Luba is believable and loveable. Her presence, as the central figure of the book, and her life give the story a plausible historical itinerary composed of different roles and anecdotes created by the Iranian Revolution!

— Navak Nasim.
Nameh ye Kanoon. London

I like this story very much. It is different from the usual way of story telling in Persian. One can accept the characters and like them. There is no ornamental piece in the book to cover pitfalls and short-comings, a technique reminiscent of that employed in old Persian miniature paintings. There is no endeavor to create a grandiose but non-functional literary language and the language adopted for narration and dialogues is capable of attracting the Western reader if translated.

— Taghi Modarresi.

AUTHOR

Shokooh MirzadegiSHOKOOH MIRZADEGI was born in 1944 in Tehran, Iran. She studied child psychology and began her career by running a successful mixed school in her birthplace. Her short stories and poems appeared in Iranian literary magazines as early as the second half of 1960s. Her first collection of short stories was published in 1973, just before she was arrested, tortured and put in jail for two years, accused of conspiring to overthrow the Iranian monarchy. She was only released when she accepted to appear on the national TV and plea for pardon. It took her a couple of years to recuperate from this ordeal and restart her literary activities. Soon she published two more books and wrote several articles on the plight of women in her country. This coincided with the advent of the Islamic Revolution which put her back in prison for a short while and forced her to abandon her country and seek asylum in Britain. For fourteen years she has lived in London and was active as an out-spoken writer on the issues of democracy, freedom of speech and feminism in Iran. She edited several periodicals and published literary works of substance and value during these years.
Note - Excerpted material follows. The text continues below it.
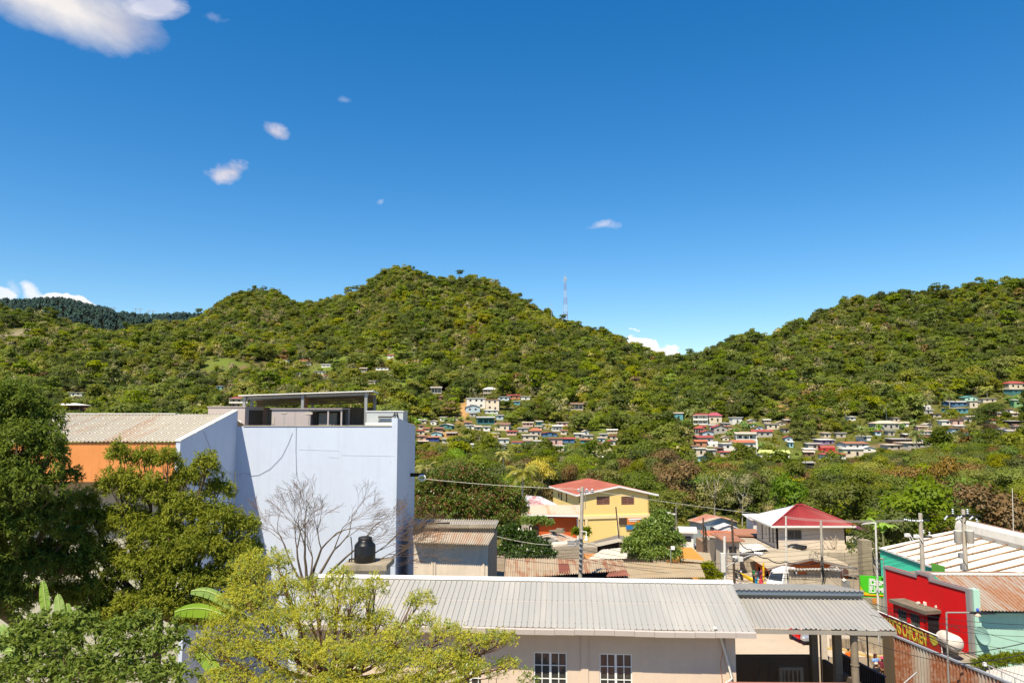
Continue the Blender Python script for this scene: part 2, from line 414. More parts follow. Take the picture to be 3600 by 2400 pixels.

In 1990, she married Esmail Nooriala, a well-known Iranian poet and literary critic. Ever since, they have published a cultural magazine, Puyeshgaran, which has been influential in Iranian intellectual circles outside of Iran. She finished and published her novel, That Stranger within Me, in 1993 in London. The book proved to be a best seller and a very popular work of art to be reprinted two more times within a year and attract two major Iranian literary prizes (Baran and Sepas). Shokooh and her husband, who has rendered the present translation of this novel into English, immigrated to the United States in 1994 and have been living, working and writing in Denver, Colorado ever since.